On Mon, Oct 14, 2013 at 3:47 AM, Bennie Kloosteman <[email protected]>wrote:

Why does growing the heap cause a pause ?
>

Because allocating a (sequence of) underlying pages from the operating
system is a surprisingly expensive operation.


> But if our goal is to satisfy a hard real-time guarantee, I only know of
>> three allocation strategies that actually work:
>>
>>    - No allocation at all.
>>    - Strictly LIFO allocation with a known upper bound using
>>    preallocated storage.
>>    - Size-partitioned allocation with known sizes and known maxima for
>>    each size, again using preallocated storage.
>>
>> Which brings me to the question: what problem are we actually trying to
>> solve here?
>>
>
> Why do we want to support allocation for hard real time ?  static or
> create storage at start are fine  not just for pauses but they reduce bugs.
> Though the fact is most people hence almost real time is good enough eg
> linux  .
>

I'm not sure we do. But we have a subset of people here on the list who
state that they are interested in "real time collection." Real-time
collection is only interesting if you are doing real-time allocation. So
I'm asking for clarification on what the actual requirement is.


>
>
>> What RC-immix *appears* to do is lower the delay between the time an
>> object becomes unreferenced and the time it becomes available for
>> allocation. On paper, that should mean that the scheme requires less
>> overall heap space than conventional GC.  But the reality is less
>> clear-cut. Lines in a block may go free, but blocks are recycled by GC
>> and/or allocation. The good news is that this is done without a full
>> examination of the heap, because we know where frees have occurred. The bad
>> news is that the delay between object release and recycling of storage can
>> be higher than you might think from an initial reading of the paper. It
>> would be interesting to see metrics on that, but the RC-immix papers offer
>> none. It isn't that hard for RC-immix to put recyclable blocks back in
>> circulation. It is rather harder for RC-immix to arrange for blocks to be
>> entirely free.
>>
>
> Also  for short lived blocks the time may be worse... do we have a handle
> on how often the trace runs ?  With a GC  the Nursury  can make this quite
> quick  eg lots of activity  forces it to run often and short lived object
> which can hold OS/DB resources  quickly release them  .  Once teh objects
> go to Gen1 cleanup takes longer but cleanup time is less of an issue.
>

That's one of the things that I am trying to chase down. I don't know how
large the young generation is. They don't reference count the young
generation at all, which means that they either have to keep a stack map or
they are using a ZCT and performing tracing in the nursery. I'm pretty sure
they are doing nursery tracing and using a ZCT.

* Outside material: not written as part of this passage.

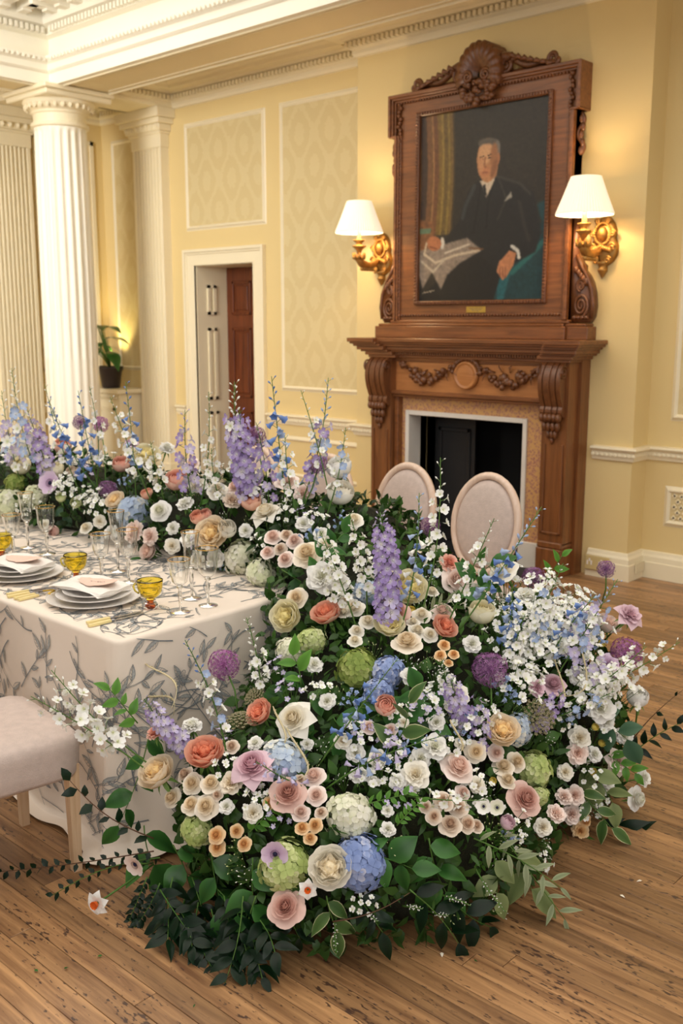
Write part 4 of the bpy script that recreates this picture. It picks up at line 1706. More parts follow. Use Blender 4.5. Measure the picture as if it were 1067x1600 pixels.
ch = chair_proto(0)
spots = [((-2.80, 3.83), PI, 'oval-backed linen chair in front of the fire opening, nearer the right jamb'),
         ((-3.33, 3.84), PI, 'oval-backed linen chair in front of the fireplace, beside its left jamb'),
         ((-3.90, 3.82), PI, 'oval-backed linen chair mostly hidden behind the tall violet delphiniums'),
         ((-4.50, 3.82), PI, 'oval-backed linen chair hidden behind flowers below the open doorway'),
         ((-2.865, 1.435), R(-6), 'linen upholstered chair at the near side of the cloth, only seat and legs seen')]
for i, ((x, y), a, lb) in enumerate(spots):
    o = ch if i == 0 else copy_tree(ch)
    o.location = (x, y, 0)
    o.rotation_euler = (0, 0, a)
    tag(o, lb, 'chair', 'linen oval-backed dining chairs')

# ================================================================== TABLE AND CLOTH
TX0, TX1, TY0, TY1, TZ = -7.4, -2.60, 1.76, 3.55, .745
tb = empty('banquet_table', ((TX0 + TX1) / 2, (TY0 + TY1) / 2, 0))
tag(tb, 'long rectangular banquet table covered to the floor by the patterned cloth', 'table')
MB().box(TX0 + .02, TX1 - .02, TY0 + .02, TY1 - .02, .705, TZ - .006).build('tabletop', M['chairwood'], tb, False)
for x in (TX0 + .2, (TX0 + TX1) / 2, TX1 - .2):
    for y in (TY0 + .15, TY1 - .15):
        MB().box(x - .03, x + .03, y - .03, y + .03, 0, .705).build('leg', M['chairwood'], tb, False)

S1 = TX1 - TX0                 # near side length
S2 = S1 + (TY1 - TY0)          # end side
S3 = S2 + S1                   # far side
CRN = .035


def cloth_plan(s):
    """point on the table edge and its outward normal"""
    if s < S1 - CRN:
        return TX0 + s, TY0, 0, -1
    if s < S1 + CRN:
        a = (s - (S1 - CRN)) / (2 * CRN) * PI / 2
        return TX1 - CRN + CRN * math.sin(a), TY0 + CRN - CRN * math.cos(a), math.sin(a), -math.cos(a)
    if s < S2 - CRN:
        return TX1, TY0 + (s - S1), 1, 0
    if s < S2 + CRN:
        a = (s - (S2 - CRN)) / (2 * CRN) * PI / 2
        return TX1 - CRN + CRN * math.cos(a), TY1 - CRN + CRN * math.sin(a), math.cos(a), math.sin(a)
    return TX1 - (s - S2), TY1, 0, 1


def bump(x, w_):
    return math.exp(-(x / w_) ** 2)


def cloth_p(s, h, off=0.):
    x, y, nx, ny = cloth_plan(s)
    k = max(0., h) / TZ
    f = .012 * math.sin(s * 7.3 + .6) + .010 * math.sin(s * 13.1 + 2) + .006 * math.sin(s * 23 + k * 2)
    o = .012 * k + f * k
    for sc_, sg in ((S1, 1), (S2, -1)):
        d = (s - sc_) * sg
        o += k * (.045 * bump(d + .055, .03) + (.02 + .085 * k) * bump(d - .035 - .14 * k, .028 + .03 * k) - .02 * bump(d - .02, .03))
    r = .014
    z = TZ - h
    if h < r * 1.57:
        a = h / r
        o += r * math.sin(a) - r
        z = TZ - r * (1 - math.cos(a))
    else:
        z = TZ - r - (h - r * 1.57)
    if z < .012:                      # what is left over lies on the floor
        o += (.012 - z) * 1.0
        z = .012 + .008 * math.sin(s * 31) * min(1, (.012 - max(z, -.2)) * 20) * .5 + .004
    return Vector((x + nx * (o + off), y + ny * (o + off), z + (off if h < .01 else 0)))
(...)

If the nursery is small enough, that ought to be okay. Note that they don't
necessarily need to do a copying/compacting collection in the nursery. The
alternative would be to run the tracing exercise, see how much has
survived, and either (a) recycle the nursery block[s] or (b) tenure the *
blocks* and allocate free block[s] for a new nursery. The "newness" of
objects is recorded at line granularity, so a range of policies is possible
here. My point is that you can possibly background evacuation as an
alternative to a copying nursery design.